Die Trennung der verschiedenen, in ein Bauprojekt involvierten Disziplinen in mehr oder weniger abgeschlossene Silos ist nicht willkürlich, sondern hat in den bisherigen Arbeitsprozessen Sinn gemacht. Wenn wir die Silo-Grenzen jetzt mit Hilfe von Digitalisierungstechnologien überwinden wollen, müssen wir auch die Prozesse grundlegend verändern, und das benötigt Zeit. Die Fähigkeiten, Zuständigkeiten und Rechenschaftspflichten müssen den neuen Abläufen angepasst werden. Dabei muss immer der Mensch im Zentrum stehen, denn die Digitalisierung macht nur Sinn, wenn sie für den Menschen Vorteile bringt.
Was bedeutet das für Implenia?
Zum einen ist Implenia überzeugt, dass es für die Zukunft der Gruppe entscheidend ist, wie wir die Herausforderungen der Digitalisierung meistern.
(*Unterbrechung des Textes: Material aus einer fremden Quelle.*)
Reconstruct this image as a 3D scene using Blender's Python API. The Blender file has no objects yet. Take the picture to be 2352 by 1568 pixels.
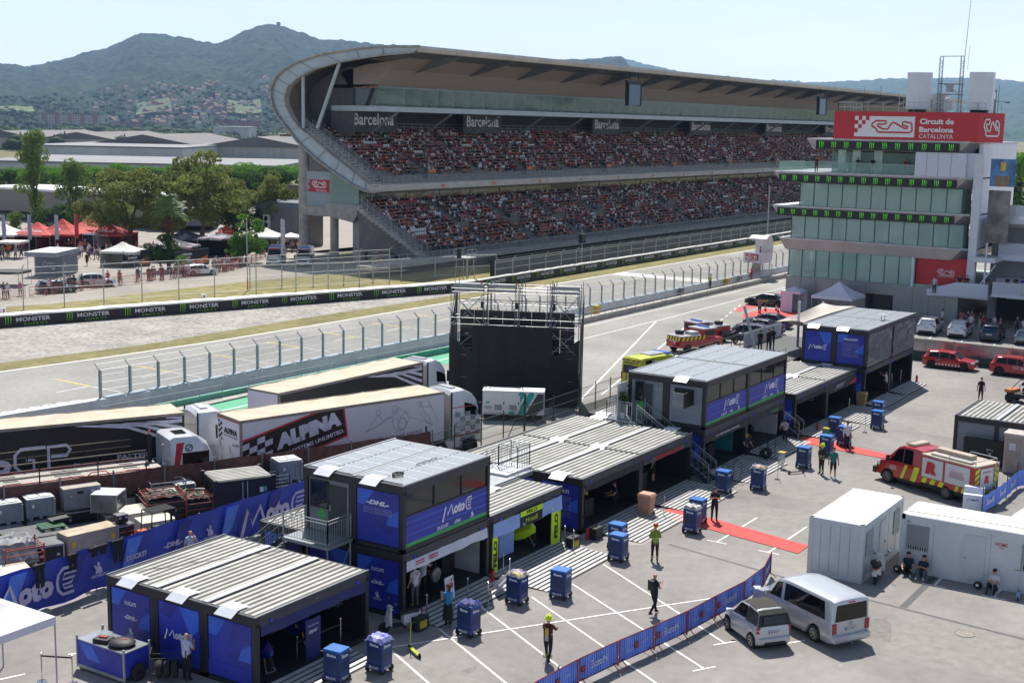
import bpy,bmesh,math,random
from math import cos,sin,tan,atan,atan2,hypot,sqrt,copysign
import numpy as np
from mathutils import Matrix,Vector
random.seed(7);RNG=np.random.default_rng(7)
scene=bpy.context.scene;COL=scene.collection
R=math.radians;PI=math.pi
# camera
FD=3037.14;PIT=R(9.304603);ROL=R(1.099066);CH=19.5235;YAW=R(32.8)
V3=Vector
_fh=V3((cos(YAW),sin(YAW),0));_rh=V3((sin(YAW),-cos(YAW),0));_z=V3((0,0,1))
FW=_fh*cos(PIT)-_z*sin(PIT);_u=_fh*sin(PIT)+_z*cos(PIT)
RT=cos(ROL)*_rh+sin(ROL)*_u;UPV=-sin(ROL)*_rh+cos(ROL)*_u
cd=bpy.data.cameras.new('camera');cam=bpy.data.objects.new('camera',cd);COL.objects.link(cam)
cd.sensor_width=36;cd.lens=FD/2352*36;cd.clip_start=0.5;cd.clip_end=40000
cam.matrix_world=Matrix(((RT.x,UPV.x,-FW.x,0),(RT.y,UPV.y,-FW.y,0),(RT.z,UPV.z,-FW.z,CH),(0,0,0,1)))
scene.camera=cam
def _ray(px,py):return FW*FD+RT*(px-1176)-UPV*(py-784)
def G(px,py,z=0.0):
 d=_ray(px,py);k=(z-CH)/d.z;return V3((d.x*k,d.y*k,z))
 # sky and sun
SUN_AZ=R(38);SUN_EL=R(57)
w=bpy.data.worlds.new('World');scene.world=w;w.use_nodes=True
nt=w.node_tree;bg=nt.nodes['Background']
sk=nt.nodes.new('ShaderNodeTexSky');sk.sky_type='NISHITA';sk.sun_disc=False
sk.sun_elevation=SUN_EL;sk.sun_rotation=PI/2-SUN_AZ;sk.altitude=0;sk.air_density=1.0;sk.dust_density=1.0;sk.ozone_density=1.5
tc=nt.nodes.new('ShaderNodeTexCoord');mp=nt.nodes.new('ShaderNodeMapping');mp.inputs['Scale'].default_value=(1.2,1.2,7)
nz=nt.nodes.new('ShaderNodeTexNoise');nz.inputs['Scale'].default_value=2.6;nz.inputs['Detail'].default_value=6
cr=nt.nodes.new('ShaderNodeValToRGB');cr.color_ramp.elements[0].position=.36;cr.color_ramp.elements[1].position=.78
cr.color_ramp.elements[0].color=(.6,.6,.6,1);cr.color_ramp.elements[1].color=(.8,.8,.8,1)
mx=nt.nodes.new('ShaderNodeMix');mx.data_type='RGBA';mx.inputs[7].default_value=(17.5,18.8,21.5,1)
nt.links.new(tc.outputs['Generated'],mp.inputs[0]);nt.links.new(mp.outputs[0],nz.inputs[0]);nt.links.new(nz.outputs[0],cr.inputs[0])
sx=nt.nodes.new('ShaderNodeSeparateXYZ');mr=nt.nodes.new('ShaderNodeMapRange');mr.inputs[1].default_value=.02;mr.inputs[2].default_value=.4;mr.inputs[3].default_value=1.0;mr.inputs[4].default_value=.04;mm=nt.nodes.new('ShaderNodeMath');mm.operation='MULTIPLY'
nt.links.new(tc.outputs['Generated'],sx.inputs[0]);nt.links.new(sx.outputs[2],mr.inputs[0]);nt.links.new(mr.outputs[0],mm.inputs[0]);nt.links.new(cr.outputs[0],mm.inputs[1]);nt.links.new(mm.outputs[0],mx.inputs[0]);nt.links.new(sk.outputs[0],mx.inputs[6]);nt.links.new(mx.outputs[2],bg.inputs[0])
bg.inputs[1].default_value=0.07
ld=bpy.data.lights.new('sun','SUN');ld.energy=5.0;ld.angle=R(0.5);ld.color=(1,.955,.88)
lo=bpy.data.objects.new('sun',ld);COL.objects.link(lo)
sd=V3((cos(SUN_EL)*cos(SUN_AZ),cos(SUN_EL)*sin(SUN_AZ),sin(SUN_EL)))
lo.rotation_euler=(-sd).to_track_quat('-Z','Y').to_euler();lo.location=(0,0,60)
vs=scene.view_settings;vs.view_transform='Standard';vs.look='None';vs.exposure=0.52;vs.gamma=1;vs.use_curve_mapping=False
scene.render.engine='CYCLES';scene.cycles.max_bounces=6;scene.cycles.transparent_max_bounces=24;scene.cycles.volume_bounces=0
# materials
def lin(h):
 if isinstance(h,str):
  c=[int(h[i:i+2],16)/255 for i in(0,2,4)];return tuple(((x+.055)/1.055)**2.4 if x>.04045 else x/12.92 for x in c)
 return tuple(h)
_M={}
def M(key,col=None,rough=.6,metal=0.,ns=0,na=.12,bump=0.,alpha=1.,emit=0.,spec=.5,col2=None,stretch=None,coat=0.,trans=0.):
 if key in _M:return _M[key]
 if col is None:col=key
 m=bpy.data.materials.new(str(key));m.use_nodes=True;n=m.node_tree;b=n.nodes['Principled BSDF']
 c=lin(col);b.inputs['Base Color'].default_value=(*c,1);b.inputs['Roughness'].default_value=rough;b.inputs['Metallic'].default_value=metal
 b.inputs['Specular IOR Level'].default_value=spec
 if coat:b.inputs['Coat Weight'].default_value=coat
 if trans:b.inputs['Transmission Weight'].default_value=trans
 if not ns and alpha==1 and not emit and metal<.3 and rough>.3:ns=1.7
 if ns:
  t=n.nodes.new('ShaderNodeTexCoord');x=n.nodes.new('ShaderNodeTexNoise');x.inputs['Scale'].default_value=ns;x.inputs['Detail'].default_value=5;x.inputs['Roughness'].default_value=.62
  if stretch:
   mm=n.nodes.new('ShaderNodeMapping');mm.inputs['Scale'].default_value=stretch;n.links.new(t.outputs['Object'],mm.inputs[0]);n.links.new(mm.outputs[0],x.inputs[0])
  else:n.links.new(t.outputs['Object'],x.inputs[0])
  r=n.nodes.new('ShaderNodeValToRGB');r.color_ramp.elements[0].position=.32;r.color_ramp.elements[1].position=.7
  c2=lin(col2)if col2 else tuple(v*(1-2*na)for v in c)
  r.color_ramp.elements[0].color=(*c2,1);r.color_ramp.elements[1].color=(*tuple(min(1,v*(1+na))for v in c),1)
  n.links.new(x.outputs[0],r.inputs[0]);n.links.new(r.outputs[0],b.inputs['Base Color'])
  if bump:
   bb=n.nodes.new('ShaderNodeBump');bb.inputs['Strength'].default_value=bump;bb.inputs['Distance'].default_value=.05
   n.links.new(x.outputs[0],bb.inputs['Height']);n.links.new(bb.outputs[0],b.inputs['Normal'])
 if alpha<1:b.inputs['Alpha'].default_value=alpha
 if emit:b.inputs['Emission Color'].default_value=(*c,1);b.inputs['Emission Strength'].default_value=emit
 _M[key]=m;return m
def ramp_mat(key,stops,scale,detail=6,rough=.9,bump=0.,vor=False,scale2=None,dist=.05):
 m=bpy.data.materials.new(key);m.use_nodes=True;n=m.node_tree;b=n.nodes['Principled BSDF'];b.inputs['Roughness'].default_value=rough;b.inputs['Specular IOR Level'].default_value=.2
 t=n.nodes.new('ShaderNodeTexCoord')
 x=n.nodes.new('ShaderNodeTexVoronoi' if vor else 'ShaderNodeTexNoise');x.inputs['Scale'].default_value=scale
 if not vor:x.inputs['Detail'].default_value=detail;x.inputs['Roughness'].default_value=.65
 n.links.new(t.outputs['Object'],x.inputs['Vector'])
 r=n.nodes.new('ShaderNodeValToRGB');e=r.color_ramp.elements
 while len(e)<len(stops):e.new(.5)
 for i,(p,c)in enumerate(stops):e[i].position=p;e[i].color=(*lin(c),1)
 n.links.new(x.outputs[1 if vor else 0],r.inputs[0]);out=r.outputs[0]
 if scale2:
  y=n.nodes.new('ShaderNodeTexNoise');y.inputs['Scale'].default_value=scale2;y.inputs['Detail'].default_value=4;n.links.new(t.outputs['Object'],y.inputs['Vector'])
  q=n.nodes.new('ShaderNodeMapRange');q.inputs[1].default_value=.3;q.inputs[2].default_value=.72;q.inputs[3].default_value=.78;q.inputs[4].default_value=1.12;n.links.new(y.outputs[0],q.inputs[0])
  mu=n.nodes.new('ShaderNodeMix');mu.data_type='RGBA';mu.blend_type='MULTIPLY';mu.inputs[0].default_value=1
  n.links.new(out,mu.inputs[6]);n.links.new(q.outputs[0],mu.inputs[7]);out=mu.outputs[2]
 n.links.new(out,b.inputs['Base Color'])
 if bump:
  bb=n.nodes.new('ShaderNodeBump');bb.inputs['Strength'].default_value=bump;bb.inputs['Distance'].default_value=dist
  n.links.new(x.outputs[0],bb.inputs['Height']);n.links.new(bb.outputs[0],b.inputs['Normal'])
 _M[key]=m;return m
def attr_mat(key,rough=.8):
 m=bpy.data.materials.new(key);m.use_nodes=True;n=m.node_tree;b=n.nodes['Principled BSDF'];b.inputs['Roughness'].default_value=rough;b.inputs['Specular IOR Level'].default_value=.2
 a=n.nodes.new('ShaderNodeAttribute');a.attribute_name='Col';n.links.new(a.outputs['Color'],b.inputs['Base Color']);_M[key]=m;return m
def net_mat(key,col,frac,sx=0,sz=0):
 m=bpy.data.materials.new(key);m.use_nodes=True;n=m.node_tree;b=n.nodes['Principled BSDF']
 b.inputs['Base Color'].default_value=(*lin(col),1);b.inputs['Roughness'].default_value=.5;b.inputs['Alpha'].default_value=frac
 _M[key]=m;return m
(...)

Zum anderen ist uns bewusst, dass wir dies nicht alleine können, sondern nur gemeinsam mit unseren Mitarbeitenden und Partnern. Wir legen deshalb den Fokus ganz stark auf die Menschen. Dabei geht es nicht nur um die BIM- oder Automatisierungs-Spezialisten. Genauso brauchen wir auf dem Weg alle Mitarbeitenden auf den Baustellen und die Unternehmen, mit denen wir zusammenarbeiten. Die Digitalisierung muss ihnen die Arbeit erleichtern und neue Chancen eröffnen. Je besser uns das gelingt,desto grösser ist der Wettbewerbsvorteil, den wir uns erarbeiten können.
BIM – Building Information Modeling
Mit BIM wird der Computer nicht nur genutzt, um wie mit CAD (Computer Aided Design) zweidimensionale Pläne effizienter zu zeichnen, sondern es wird ein virtueller Zwilling des Bauwerks erstellt. Jedes Element wird dabei mit all seinen Eigenschaften als Datenobjekt in einem zentralen, dreidimensionalen Modell definiert, das allen Fachdisziplinen zur Verfügung steht. So können die Prozesse über den ganzen Lebenszyklus eines Projekts hinweg – von der Planung über die Erstellung bis hin zur Bewirtschaftung – entworfen, simuliert, Unstimmigkeiten frühzeitig identifiziert und optimiert werden.